2018-19 Federal Budget Report: Private Clients and Trusts

A number of integrity measures will impact private groups and trusts.

What was announced

  • Clarifying Division 7A integrity measures
  • Denial of deductions in respect of vacant landholdings
  • Improved integrity for the taxation of testamentary trusts
  • Extending anti-avoidance rules for circular trust distributions
  • Removing luxury car tax for re-imported cars refurbished overseas

Clarifying Division 7A integrity measures

The Government will clarify the operation of Division 7A to ensure that unpaid present entitlements (UPEs) are within the scope of Division 7A. This will now legislate the ATO’s view as previously set out in Taxation Ruling TR 2010/3.

Other Division 7A amendments initially announced in last year’s Budget and originally intended to have effect from 1 July 2018 are being delayed. They will now apply with effect from 1 July 2019.
These amendments are otherwise unchanged and include:
  • Self-correction mechanisms to assist taxpayers in rectifying inadvertent Division 7A breaches;
  • New Division 7A safe harbour rules;
  • Simplified Division 7A loan requirements, including loan duration and minimum interest rates; and
  • Technical amendments to improve the integrity and operational efficiency of Division 7A.

Denial of deductions in respect of vacant landholdings

From 1 July 2019 taxpayers will not be entitled to deductions in respect of vacant landholdings where there is no genuine purpose of the taxpayer to produce assessable income. This includes a denial of a deduction of interest costs and is also designed to prevent taxpayers from land banking which denies the use of land for housing or other developments.

It will then be necessary to determine whether the non-deductible amount can be included in the cost base of the land as these amounts are not automatically included in the calculation of the cost base.  

Exceptions apply, including land being held to carry on a business, such as land used in primary production and for commercial development.

Affected taxpayers will be required to carefully consider whether their specific circumstances allow tax deductions, particularly where it is not clear whether a business is being carried on.

Improved integrity in family group dealings

Testamentary trusts provide benefits for children as recipients of a deceased estate by providing concessional tax rates on the distributed income. That is, children are taxed at adult marginal tax rates rather than punitive minor tax rates.

From 1 July 2019 the concessional tax treatment will apply only in respect of assets of the deceased estate, or proceeds of disposals or investments of the deceased estate. This will prevent the tax concession being available in respect of other assets injected into a testamentary trust which are otherwise unrelated to the deceased estate.
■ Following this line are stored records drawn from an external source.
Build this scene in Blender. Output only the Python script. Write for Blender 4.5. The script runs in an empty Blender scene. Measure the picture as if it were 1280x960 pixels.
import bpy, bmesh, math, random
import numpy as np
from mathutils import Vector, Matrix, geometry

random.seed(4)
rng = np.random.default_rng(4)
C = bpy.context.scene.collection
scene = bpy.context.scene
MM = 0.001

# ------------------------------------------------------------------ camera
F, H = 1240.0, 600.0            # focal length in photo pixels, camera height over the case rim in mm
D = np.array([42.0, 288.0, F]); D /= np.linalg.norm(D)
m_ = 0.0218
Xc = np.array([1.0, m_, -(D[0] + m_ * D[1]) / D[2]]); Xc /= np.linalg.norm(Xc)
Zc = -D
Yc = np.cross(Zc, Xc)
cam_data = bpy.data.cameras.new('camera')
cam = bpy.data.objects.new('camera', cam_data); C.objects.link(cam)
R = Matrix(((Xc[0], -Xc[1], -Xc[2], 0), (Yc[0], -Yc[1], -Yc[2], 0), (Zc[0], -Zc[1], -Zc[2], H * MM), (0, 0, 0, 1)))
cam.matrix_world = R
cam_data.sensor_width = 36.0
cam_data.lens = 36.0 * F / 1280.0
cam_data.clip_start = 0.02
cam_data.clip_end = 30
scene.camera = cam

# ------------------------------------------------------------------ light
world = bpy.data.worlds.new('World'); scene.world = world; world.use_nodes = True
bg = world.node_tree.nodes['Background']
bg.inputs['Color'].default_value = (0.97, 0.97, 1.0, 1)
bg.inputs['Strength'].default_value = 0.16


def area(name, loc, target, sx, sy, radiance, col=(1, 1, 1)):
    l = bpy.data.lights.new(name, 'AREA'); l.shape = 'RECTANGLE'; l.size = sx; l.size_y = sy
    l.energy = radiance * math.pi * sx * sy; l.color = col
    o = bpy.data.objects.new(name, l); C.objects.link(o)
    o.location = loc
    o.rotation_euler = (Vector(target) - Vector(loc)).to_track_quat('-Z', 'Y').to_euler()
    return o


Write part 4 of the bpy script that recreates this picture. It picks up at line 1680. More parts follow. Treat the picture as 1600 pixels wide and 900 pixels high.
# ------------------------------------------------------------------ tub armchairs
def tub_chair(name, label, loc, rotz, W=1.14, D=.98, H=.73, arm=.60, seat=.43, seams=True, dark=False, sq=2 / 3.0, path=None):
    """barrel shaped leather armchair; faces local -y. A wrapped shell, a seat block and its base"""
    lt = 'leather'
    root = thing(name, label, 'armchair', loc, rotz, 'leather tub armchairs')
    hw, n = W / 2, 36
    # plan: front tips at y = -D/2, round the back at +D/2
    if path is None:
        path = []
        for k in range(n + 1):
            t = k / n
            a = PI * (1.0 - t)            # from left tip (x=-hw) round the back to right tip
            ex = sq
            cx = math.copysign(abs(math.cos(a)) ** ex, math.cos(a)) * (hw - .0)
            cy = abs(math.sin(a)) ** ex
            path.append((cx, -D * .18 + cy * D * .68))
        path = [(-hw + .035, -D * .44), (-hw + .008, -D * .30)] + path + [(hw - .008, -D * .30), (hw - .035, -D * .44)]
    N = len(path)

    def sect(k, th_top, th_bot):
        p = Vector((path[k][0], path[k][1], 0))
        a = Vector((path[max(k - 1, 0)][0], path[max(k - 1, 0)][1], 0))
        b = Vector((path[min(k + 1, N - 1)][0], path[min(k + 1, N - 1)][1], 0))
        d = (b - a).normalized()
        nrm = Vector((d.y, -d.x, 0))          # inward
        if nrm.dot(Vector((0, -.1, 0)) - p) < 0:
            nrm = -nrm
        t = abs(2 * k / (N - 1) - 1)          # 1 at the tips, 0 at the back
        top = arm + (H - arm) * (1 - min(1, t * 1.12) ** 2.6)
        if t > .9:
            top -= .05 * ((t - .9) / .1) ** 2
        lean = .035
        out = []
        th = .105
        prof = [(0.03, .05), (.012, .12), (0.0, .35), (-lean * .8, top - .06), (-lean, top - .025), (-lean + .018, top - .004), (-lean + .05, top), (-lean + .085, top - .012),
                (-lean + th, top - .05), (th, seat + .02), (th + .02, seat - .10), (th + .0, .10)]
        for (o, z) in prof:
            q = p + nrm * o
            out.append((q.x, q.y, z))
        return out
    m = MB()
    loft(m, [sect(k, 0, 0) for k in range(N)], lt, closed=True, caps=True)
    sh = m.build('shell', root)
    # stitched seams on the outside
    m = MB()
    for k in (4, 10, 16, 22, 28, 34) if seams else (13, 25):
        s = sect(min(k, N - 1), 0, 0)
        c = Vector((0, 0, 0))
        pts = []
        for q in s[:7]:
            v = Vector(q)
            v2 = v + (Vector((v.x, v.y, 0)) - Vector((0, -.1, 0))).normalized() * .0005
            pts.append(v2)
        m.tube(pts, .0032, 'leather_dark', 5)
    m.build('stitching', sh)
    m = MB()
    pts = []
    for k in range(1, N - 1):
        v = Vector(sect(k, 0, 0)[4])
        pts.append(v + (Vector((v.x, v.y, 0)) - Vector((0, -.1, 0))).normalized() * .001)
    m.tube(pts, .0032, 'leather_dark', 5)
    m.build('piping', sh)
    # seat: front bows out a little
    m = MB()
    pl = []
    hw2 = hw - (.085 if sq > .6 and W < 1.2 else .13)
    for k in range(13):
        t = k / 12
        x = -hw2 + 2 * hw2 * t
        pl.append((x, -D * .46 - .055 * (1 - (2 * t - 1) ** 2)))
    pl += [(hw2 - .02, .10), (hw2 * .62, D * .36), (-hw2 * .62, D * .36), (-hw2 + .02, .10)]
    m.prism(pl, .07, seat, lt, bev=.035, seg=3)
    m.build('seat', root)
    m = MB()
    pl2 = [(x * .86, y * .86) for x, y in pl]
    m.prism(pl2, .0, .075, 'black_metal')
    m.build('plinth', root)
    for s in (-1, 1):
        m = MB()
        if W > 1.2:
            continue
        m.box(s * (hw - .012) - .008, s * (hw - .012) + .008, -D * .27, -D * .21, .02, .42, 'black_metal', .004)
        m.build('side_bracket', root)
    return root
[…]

In addition, the Government expects to recoup $20 million over five years in a tightening of specific anti-avoidance measures where multiple family trusts act as beneficiaries of each other’s income under a round robin arrangement. Previously the anti-avoidance measures only applied to closely held trusts (excluding family trusts) but the rules are to be extended to now include family trusts engaging in circular trust distributions.

Luxury car tax changes

From 1 January 2019, the luxury car tax will no longer apply to luxury cars re-imported to Australia after refurbishment overseas, thereby aligning the tax treatment with that for locally refurbished cars.